A new portrait. An old technique. A fresh model.

This is Victoria. We worked together on the project in Denver.  I lit her with a six foot by six foot diffusion panel and a 600 Watt Arri spot light. There's a little glow on the background from a Fiilex P360 LED light (balanced to match the main light.  The small, second catch light in her eyes is from a Kino-Flo fixture we were using to light our video.

The camera was a Sony a99 and the lens was the 85mm 1.5 Rokinon, cine version. This is one of the last many portraits done over two days.  I like everything about it so I wanted to share it with you, my VSL readers.


  1. Beautiful lady, beautifully photographed.

  2. Beautiful model and great portrait. You will have me getting some form of continuous lighting soon if you keep posting these type of portraits. Thanks Kirk

  3. I have an honest question Kirk. While it would be my instinct to focus on the nearest eye if my DOF was too shallow to keep them both equally in focus, however you have chosen the far eye, was that a conscious decision, a habit or were you simply focusing on her far eye without realizing the near eye would fall out of focus?

    I do ask, as personally, I wouldn't put the far eye and have never read why... anyone else is welcome to chime in here.

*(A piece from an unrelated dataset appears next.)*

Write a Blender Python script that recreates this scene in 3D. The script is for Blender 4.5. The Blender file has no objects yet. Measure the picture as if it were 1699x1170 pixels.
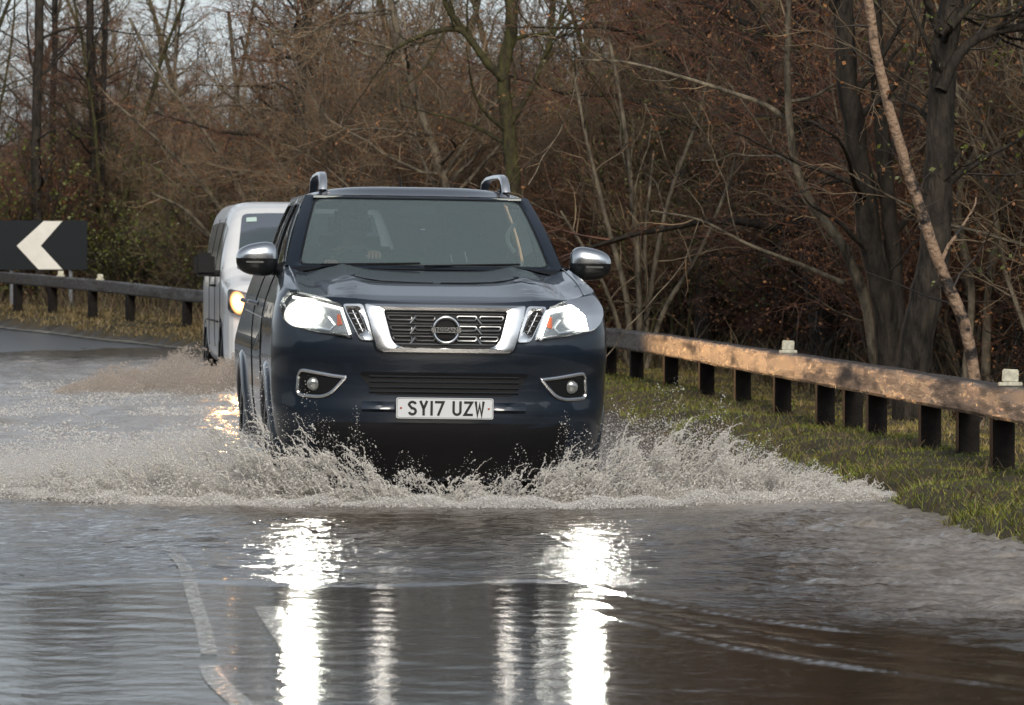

    Aside form that, attractive subject, lovely soft lighting, but I do really like her almost vulnerable expression.

    All the best.

    1. I'll try to give you an honest answer. First of all there is no school of thought that says focus on the back eye is good. This image started life as a much more expansive photograph with the model composed from waist up and with generous headroom. I was using a fast, manual focus lens on the camera and I'll just have to admit that I didn't use enough magnification to accurately set front eye focus. And it's possible that the model shifted poses after my initial focus. But...while I would have liked the front eye to be a bit sharper it only became apparent to me after you pointed it out. I like the portrait for the expression, the lighting and even the depth of field. I'm willing to overlook a few technical glitches. I wish Sony, Canon and Nikon would take a page from Olympus and Panasonic and introduce the ability to chose which eye you'd like in sharp focus and constantly update focus to ensure that. I played with a GH3 yesterday. What an amazing camera...

    2. Thanks for the honest reply Kirk, I was just curious, and as the owner of a couple of fast MF lenses I find myself missing to some degree from time to time. It's a lovely picture, it was simply what appeared to be the accurate choice to focus there that let to my question.

      All the best!

    3. All too often I will take a photo that I really like but then will start to criticize because of a small glitch or two (one sometimes being the far eye is the sharper). I am trying to learn to stop that.

    4. Hi Kirk....I also commented on your black/white version of Victoria and the pose and her entire expression reminds me of the Vermeer painting: 'Girl with the pearl Earring'. It's possible that her name was Victoria as well, but it's not likely because it's not a common Dutch name for a girl...but who will tell?
      Well that's what I was thinking on viewing this wonderful portrait!